Listen, I make mistakes, I'm just a man. I'm not afraid to admit I'm not always an angel. I like that my close friends understand that and give me chance to fix my mistakes. So please forgive me and don't be mad. If you want to help me become a better person, I appreciate advice, but it's better delivered in a friendly way that doesn't make me feel bad. It's much nicer to have friends and I don't want to hide from you anymore. I admit, I was afraid of you. Let's chance that please? :3

Re: *meep!* ... *hides*

Date: 2010-06-17 11:22 pm (UTC)
From: [identity profile] way-past-cool.livejournal.com
First of all, I'm sorry, but I really don't remember these times that you've talked about where I did stuff that made you feel bad. ^^;

Second of all, the advice I deliver isn't unfriendly. I don't know how much more friendly I would need to be without just saying 'you're a lovely guy and nothing's wrong with you' which I think is what you really want, not advice. XD I just tell it like it is, usually with a positive emoticon. It's not like I'm yelling at you.

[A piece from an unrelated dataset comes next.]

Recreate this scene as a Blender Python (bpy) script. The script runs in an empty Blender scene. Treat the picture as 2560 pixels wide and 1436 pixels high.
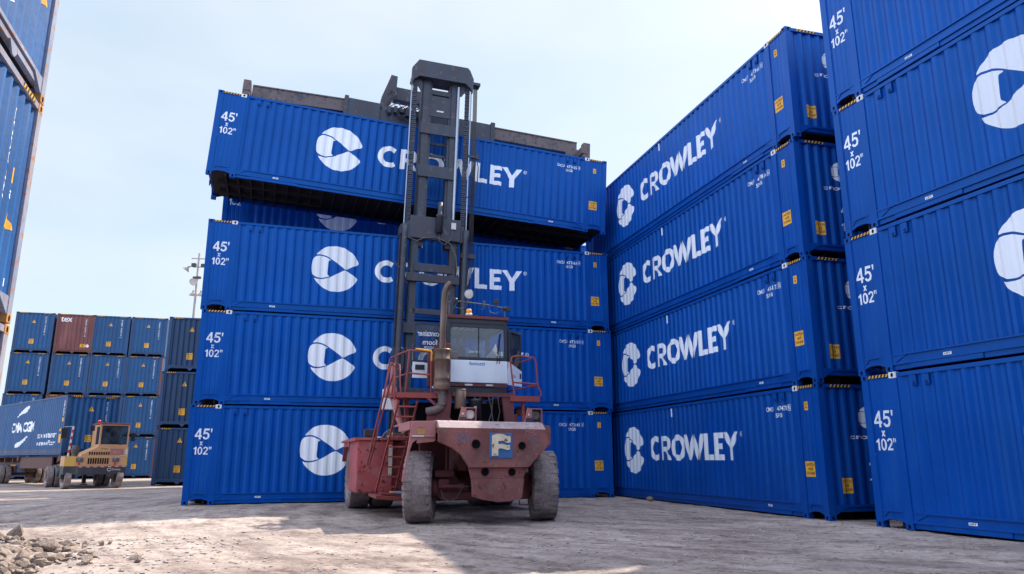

There's no need to be afraid of me. That's crazy! XD

Re: *meep!* ... *hides*

Date: 2010-06-17 11:28 pm (UTC)
From: [identity profile] rosebuster.livejournal.com
No need to remember those times, it's past now. And the reason I was afraid and had that unfriendly feeling is also pretty much a result of this past that I will just try to forget now. And I hope it will be alright.

Re: *meep!* ... *hides*

Date: 2010-06-18 12:56 am (UTC)
From: [identity profile] way-past-cool.livejournal.com
First of all, I'm sorry, but I really don't remember these times that you've talked about where I did stuff that made you feel bad. ^^;

Second of all, the advice I deliver isn't unfriendly. I don't know how much more friendly I would need to be without just saying 'you're a lovely guy and nothing's wrong with you' which I think is what you really want, not advice. XD I just tell it like it is, usually with a positive emoticon. It's not like I'm yelling at you.